David Belasco, however, is the most conspicuous figure in the contemporary Theatre: his career has been long, picturesque, adventurous, and brilliant: “the present eye praises the present object,” and it was deemed certain that an authentic Life of that singular, romantic person would prove remunerative as well as interesting, instructive, and valuable. In September, 1913, accordingly,—soon after Mr. Winter’s The Wallet of Time had been brought out,—I was, as his agent, easily able to make for him very advantageous arrangements for the publication of such a work,—first to be passed through a prominent magazine, as a serial, and then to be issued in book form. Mr. Winter was much pleased and encouraged by this arrangement, and he had begun to gather and shape material for The Life of David Belasco when announcement was made that Mr. Belasco was writing and would presently publish, in Hearst’s Magazine, an Autobiography. My father had met with a similar experience in 1893, when Jefferson’s Autobiography, published as a serial in The Century, forestalled his authoritative Life of that great actor, rendering it, monetarily, almost profitless, and, therefore, he deemed it wise to lay aside this book.
Belasco’s The Story of My Life was published in Hearst’s Magazine, March, 1914, to December, 1915,—but, though it preëmpted the magazine field and made a work therein by my father impossible, it proved wholly inadequate and unreliable as a biography. In September, 1916, however,—soon after Shakespeare on the Stage—Third Series had been published,—Mr. Winter decided that the time was propitious for him to take up again the present Memoir, and, his publishers agreeing with him, he engaged to do so. He was then ill and weak; but he earnestly desired to work till the last, to be always doing, to overcome every obstacle by the force of his indomitable will, and, whatever he might suffer, never to yield or break under the pressure of adverse circumstance or the burden of age.
About the end of October, 1916, accordingly, he began the actual writing of this Memoir, and, although repeatedly urged by me to desist, he continued in it almost to the last day of his life. “I might better be dead,” he once exclaimed, “than to sit idle! I must go on: I must work at something: if it were not at this, it would be at something else. Moreover, I will not be beaten by anything: I will make this book the best thing of the kind I have ever yet done.”

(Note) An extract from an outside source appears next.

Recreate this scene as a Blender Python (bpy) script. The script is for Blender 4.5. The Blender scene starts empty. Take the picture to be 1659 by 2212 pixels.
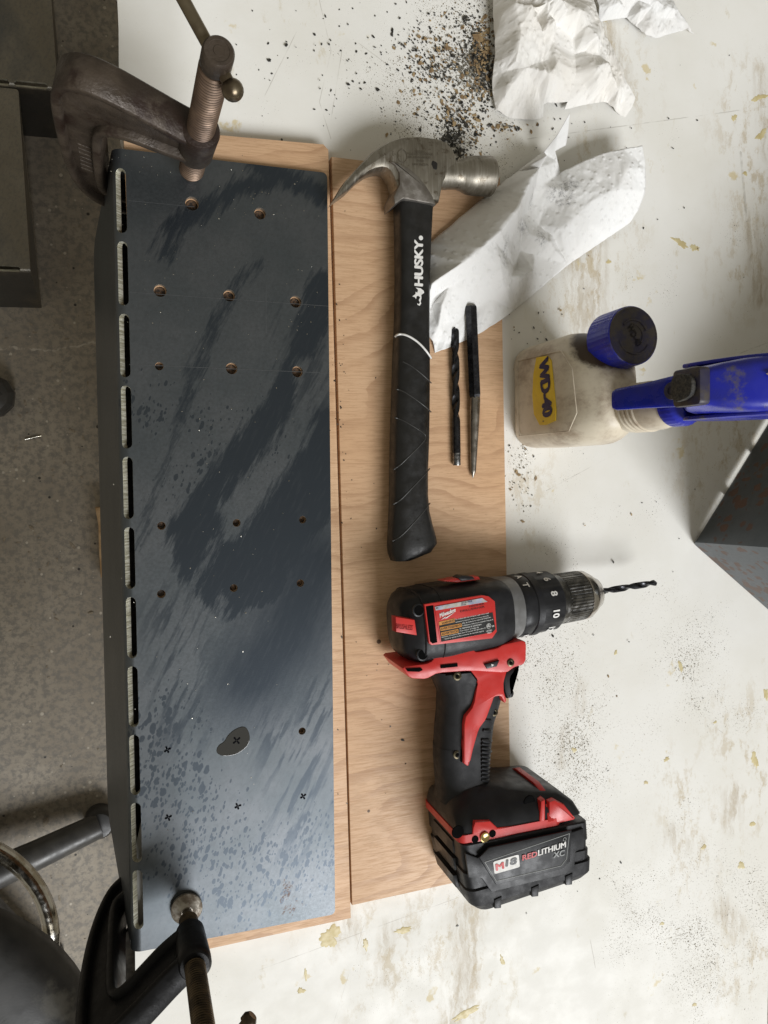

If he had lived he would have done so; but his spirit was greater than his strength. When death came to him unconnected sections of this book, amounting to about three-fifths of the matter contained in Volume One and about one-third of that contained in Volume Two, were in type, awaiting his revision. Much of the remainder was in manuscript—some parts of it practically completed, some of it more or less roughly drafted. My task has been, substantially, to supply some dates, to fill some blanks, and to edit, coördinate, and join the material left by my father. That task I have performed with reverence and care, and if the errors and defects in this work—which I hope are few—be recognized as mine, and the merits and beauties in it—which I know to be many—be recognized as his, then the responsibility of authorship will be rightly divided.
Mr. Winter was of many moods,—and, when possible, he wrought at his writing as he felt inclined. That is the reason why some passages in this book which stand near to its close were finished and polished by him, while others, much earlier, were left incomplete or isolated. The subject of The Theatrical Syndicate, for example, was thoroughly familiar to him, and he wrote the section devoted to that subject in intervals of his restudy of “The Return of Peter Grimm,” a play about which he had written, for this book, little but rough notes when the end came (I have, herein, reprinted his criticism of that play previously recorded in another place). The last passage in the text on which he worked is that treating of “The Girl I Left Behind Me.” He brought the revised manuscript of that passage to me on the afternoon of June 2 and asked me to type it for him, saying: “I like the earnestness of it, and if you will make a fair copy for me I will go over it once more in the morning and dismiss it: I am too tired to go on to-day.” On June 3, 4, and 5, although suffering acutely, he insisted on rising, each day, and attempted to work, but was unable to do so. On the morning of June 5 he was forced to take to his bed. That was the beginning of the end.